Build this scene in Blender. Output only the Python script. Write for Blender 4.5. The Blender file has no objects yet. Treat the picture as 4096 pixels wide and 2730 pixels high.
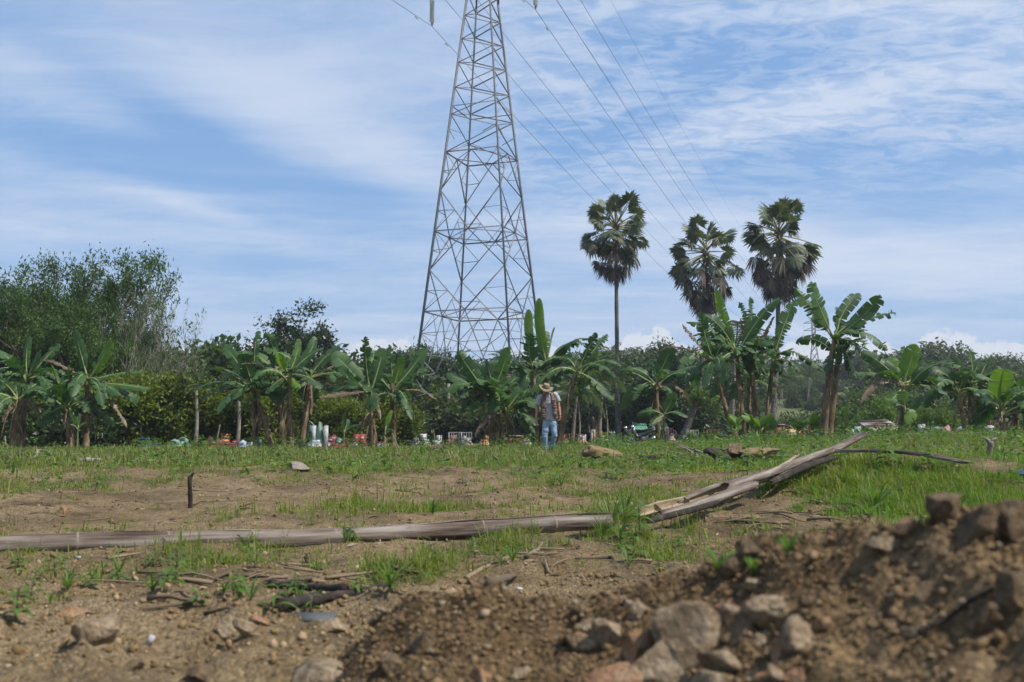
import bpy, math, random
import numpy as np
from mathutils import Vector, Matrix
R = math.radians
SC = bpy.context.scene
COL = SC.collection

# ------------------------------------------------------------------ camera
FPX = 4096 * 35 / 36.0
PITCH = math.atan((1757 - 1365) / FPX)
CAMZ = 0.60
cam_d = bpy.data.cameras.new('camera')
cam_d.lens = 35; cam_d.sensor_width = 36; cam_d.clip_start = 0.05; cam_d.clip_end = 20000
cam_d.dof.use_dof = True; cam_d.dof.focus_distance = 16.0; cam_d.dof.aperture_fstop = 4.2
cam = bpy.data.objects.new('camera', cam_d); COL.objects.link(cam)
cam.location = (0, 0, CAMZ); cam.rotation_euler = (R(90) + PITCH, 0, 0)
SC.camera = cam

# ------------------------------------------------------------------ sun and sky
SUN_EL, SUN_AZ = R(54), R(112)          # azimuth clockwise from the viewing direction (+y) towards +x
sd = Vector((math.cos(SUN_EL) * math.sin(SUN_AZ), math.cos(SUN_EL) * math.cos(SUN_AZ), math.sin(SUN_EL)))
sun_d = bpy.data.lights.new('sun', 'SUN'); sun_d.energy = 4.7; sun_d.angle = R(1.2); sun_d.color = (1.0, 0.93, 0.83)
sun = bpy.data.objects.new('sun', sun_d); COL.objects.link(sun)
sun.rotation_euler = (-sd).to_track_quat('-Z', 'Y').to_euler()
SC.view_settings.view_transform = 'Standard'; SC.view_settings.look = 'None'
SC.view_settings.gamma = 1.0; SC.view_settings.exposure = 0.4; SC.view_settings.use_curve_mapping = False
SC.cycles.max_bounces = 4; SC.cycles.transparent_max_bounces = 4
SC.cycles.diffuse_bounces = 2; SC.cycles.glossy_bounces = 1; SC.cycles.transmission_bounces = 2
SC.cycles.use_adaptive_sampling = True; SC.cycles.adaptive_threshold = 0.02; SC.cycles.adaptive_min_samples = 16
SC.cycles.sample_clamp_indirect = 6.0
SC.cycles.use_denoising = True; SC.cycles.use_light_tree = False; SC.cycles.caustics_reflective = False; SC.cycles.caustics_refractive = False

world = bpy.data.worlds.new('World'); SC.world = world; world.use_nodes = True
world.cycles.sampling_method = 'MANUAL'; world.cycles.sample_map_resolution = 512
WN, WL = world.node_tree.nodes, world.node_tree.links
WN.clear()


class NT:
    """small helper to write node graphs"""
    def __init__(s, nodes, links): s.n, s.l = nodes, links
    def put(s, v, sock):
        if isinstance(v, bpy.types.NodeSocket): s.l.new(v, sock)
        elif v is not None: sock.default_value = v
    def math(s, op, a, b=None, c=None, clamp=False):
        m = s.n.new('ShaderNodeMath'); m.operation = op; m.use_clamp = clamp
        for i, v in enumerate((a, b, c)): s.put(v, m.inputs[i])
        return m.outputs[0]
    def vmath(s, op, a, b=None, out=0):
        m = s.n.new('ShaderNodeVectorMath'); m.operation = op
        s.put(a, m.inputs[0]); s.put(b, m.inputs[1])
        return m.outputs[out]
    def noise(s, vec, scale, detail=4, rough=0.5, dist=0.0, lac=2.0):
        m = s.n.new('ShaderNodeTexNoise'); s.put(vec, m.inputs['Vector'])
        m.inputs['Scale'].default_value = scale; m.inputs['Detail'].default_value = detail
        m.inputs['Roughness'].default_value = rough; m.inputs['Distortion'].default_value = dist
        m.inputs['Lacunarity'].default_value = lac
        return m.outputs['Fac']
    def ramp(s, fac, stops, interp='LINEAR'):
        m = s.n.new('ShaderNodeValToRGB'); s.put(fac, m.inputs[0]); cr = m.color_ramp; cr.interpolation = interp
        while len(cr.elements) < len(stops): cr.elements.new(0.5)
        for e, (p, c) in zip(cr.elements, stops):
            e.position = p; e.color = (c, c, c, 1) if isinstance(c, (int, float)) else (*c, 1)
        return m.outputs[0]
    def mix(s, fac, a, b, kind='MIX'):
        m = s.n.new('ShaderNodeMix'); m.data_type = 'RGBA'; m.blend_type = kind
        s.put(fac, m.inputs[0])
        for v, k in ((a, 6), (b, 7)):
            if isinstance(v, tuple): v = (*v[:3], 1)
            s.put(v, m.inputs[k])
        return m.outputs[2]
    def maprange(s, v, a, b, c=0.0, d=1.0, smooth=True):
        m = s.n.new('ShaderNodeMapRange'); m.interpolation_type = 'SMOOTHSTEP' if smooth else 'LINEAR'
        s.put(v, m.inputs[0])
        for i, x in enumerate((a, b, c, d)): m.inputs[i + 1].default_value = x
        return m.outputs[0]
    def sep(s, v):
        m = s.n.new('ShaderNodeSeparateXYZ'); s.put(v, m.inputs[0]); return m.outputs
    def comb(s, x, y, z):
        m = s.n.new('ShaderNodeCombineXYZ')
        for i, v in enumerate((x, y, z)): s.put(v, m.inputs[i])
        return m.outputs[0]
    def mapping(s, v, loc=(0, 0, 0), rot=(0, 0, 0), scale=(1, 1, 1)):
        m = s.n.new('ShaderNodeMapping'); s.put(v, m.inputs[0])
        m.inputs[1].default_value = loc; m.inputs[2].default_value = rot; m.inputs[3].default_value = scale
        return m.outputs[0]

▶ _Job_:
Reproduce the data word for word, excluding its pictures.

▶ _Output below_:
Build this scene in Blender. Output only the Python script. Write for Blender 4.5. The Blender file has no objects yet. Treat the picture as 4096 pixels wide and 2730 pixels high.
import bpy, math, random
import numpy as np
from mathutils import Vector, Matrix
R = math.radians
SC = bpy.context.scene
COL = SC.collection

# ------------------------------------------------------------------ camera
FPX = 4096 * 35 / 36.0
PITCH = math.atan((1757 - 1365) / FPX)
CAMZ = 0.60
cam_d = bpy.data.cameras.new('camera')
cam_d.lens = 35; cam_d.sensor_width = 36; cam_d.clip_start = 0.05; cam_d.clip_end = 20000
cam_d.dof.use_dof = True; cam_d.dof.focus_distance = 16.0; cam_d.dof.aperture_fstop = 4.2
cam = bpy.data.objects.new('camera', cam_d); COL.objects.link(cam)
cam.location = (0, 0, CAMZ); cam.rotation_euler = (R(90) + PITCH, 0, 0)
SC.camera = cam

# ------------------------------------------------------------------ sun and sky
SUN_EL, SUN_AZ = R(54), R(112)          # azimuth clockwise from the viewing direction (+y) towards +x
sd = Vector((math.cos(SUN_EL) * math.sin(SUN_AZ), math.cos(SUN_EL) * math.cos(SUN_AZ), math.sin(SUN_EL)))
sun_d = bpy.data.lights.new('sun', 'SUN'); sun_d.energy = 4.7; sun_d.angle = R(1.2); sun_d.color = (1.0, 0.93, 0.83)
sun = bpy.data.objects.new('sun', sun_d); COL.objects.link(sun)
sun.rotation_euler = (-sd).to_track_quat('-Z', 'Y').to_euler()
SC.view_settings.view_transform = 'Standard'; SC.view_settings.look = 'None'
SC.view_settings.gamma = 1.0; SC.view_settings.exposure = 0.4; SC.view_settings.use_curve_mapping = False
SC.cycles.max_bounces = 4; SC.cycles.transparent_max_bounces = 4
SC.cycles.diffuse_bounces = 2; SC.cycles.glossy_bounces = 1; SC.cycles.transmission_bounces = 2
SC.cycles.use_adaptive_sampling = True; SC.cycles.adaptive_threshold = 0.02; SC.cycles.adaptive_min_samples = 16
SC.cycles.sample_clamp_indirect = 6.0
SC.cycles.use_denoising = True; SC.cycles.use_light_tree = False; SC.cycles.caustics_reflective = False; SC.cycles.caustics_refractive = False

world = bpy.data.worlds.new('World'); SC.world = world; world.use_nodes = True
world.cycles.sampling_method = 'MANUAL'; world.cycles.sample_map_resolution = 512
WN, WL = world.node_tree.nodes, world.node_tree.links
WN.clear()


class NT:
    """small helper to write node graphs"""
    def __init__(s, nodes, links): s.n, s.l = nodes, links
    def put(s, v, sock):
        if isinstance(v, bpy.types.NodeSocket): s.l.new(v, sock)
        elif v is not None: sock.default_value = v
    def math(s, op, a, b=None, c=None, clamp=False):
        m = s.n.new('ShaderNodeMath'); m.operation = op; m.use_clamp = clamp
        for i, v in enumerate((a, b, c)): s.put(v, m.inputs[i])
        return m.outputs[0]
    def vmath(s, op, a, b=None, out=0):
        m = s.n.new('ShaderNodeVectorMath'); m.operation = op
        s.put(a, m.inputs[0]); s.put(b, m.inputs[1])
        return m.outputs[out]
    def noise(s, vec, scale, detail=4, rough=0.5, dist=0.0, lac=2.0):
        m = s.n.new('ShaderNodeTexNoise'); s.put(vec, m.inputs['Vector'])
        m.inputs['Scale'].default_value = scale; m.inputs['Detail'].default_value = detail
        m.inputs['Roughness'].default_value = rough; m.inputs['Distortion'].default_value = dist
        m.inputs['Lacunarity'].default_value = lac
        return m.outputs['Fac']
    def ramp(s, fac, stops, interp='LINEAR'):
        m = s.n.new('ShaderNodeValToRGB'); s.put(fac, m.inputs[0]); cr = m.color_ramp; cr.interpolation = interp
        while len(cr.elements) < len(stops): cr.elements.new(0.5)
        for e, (p, c) in zip(cr.elements, stops):
            e.position = p; e.color = (c, c, c, 1) if isinstance(c, (int, float)) else (*c, 1)
        return m.outputs[0]
    def mix(s, fac, a, b, kind='MIX'):
        m = s.n.new('ShaderNodeMix'); m.data_type = 'RGBA'; m.blend_type = kind
        s.put(fac, m.inputs[0])
        for v, k in ((a, 6), (b, 7)):
            if isinstance(v, tuple): v = (*v[:3], 1)
            s.put(v, m.inputs[k])
        return m.outputs[2]
    def maprange(s, v, a, b, c=0.0, d=1.0, smooth=True):
        m = s.n.new('ShaderNodeMapRange'); m.interpolation_type = 'SMOOTHSTEP' if smooth else 'LINEAR'
        s.put(v, m.inputs[0])
        for i, x in enumerate((a, b, c, d)): m.inputs[i + 1].default_value = x
        return m.outputs[0]
    def sep(s, v):
        m = s.n.new('ShaderNodeSeparateXYZ'); s.put(v, m.inputs[0]); return m.outputs
    def comb(s, x, y, z):
        m = s.n.new('ShaderNodeCombineXYZ')
        for i, v in enumerate((x, y, z)): s.put(v, m.inputs[i])
        return m.outputs[0]
    def mapping(s, v, loc=(0, 0, 0), rot=(0, 0, 0), scale=(1, 1, 1)):
        m = s.n.new('ShaderNodeMapping'); s.put(v, m.inputs[0])
        m.inputs[1].default_value = loc; m.inputs[2].default_value = rot; m.inputs[3].default_value = scale
        return m.outputs[0]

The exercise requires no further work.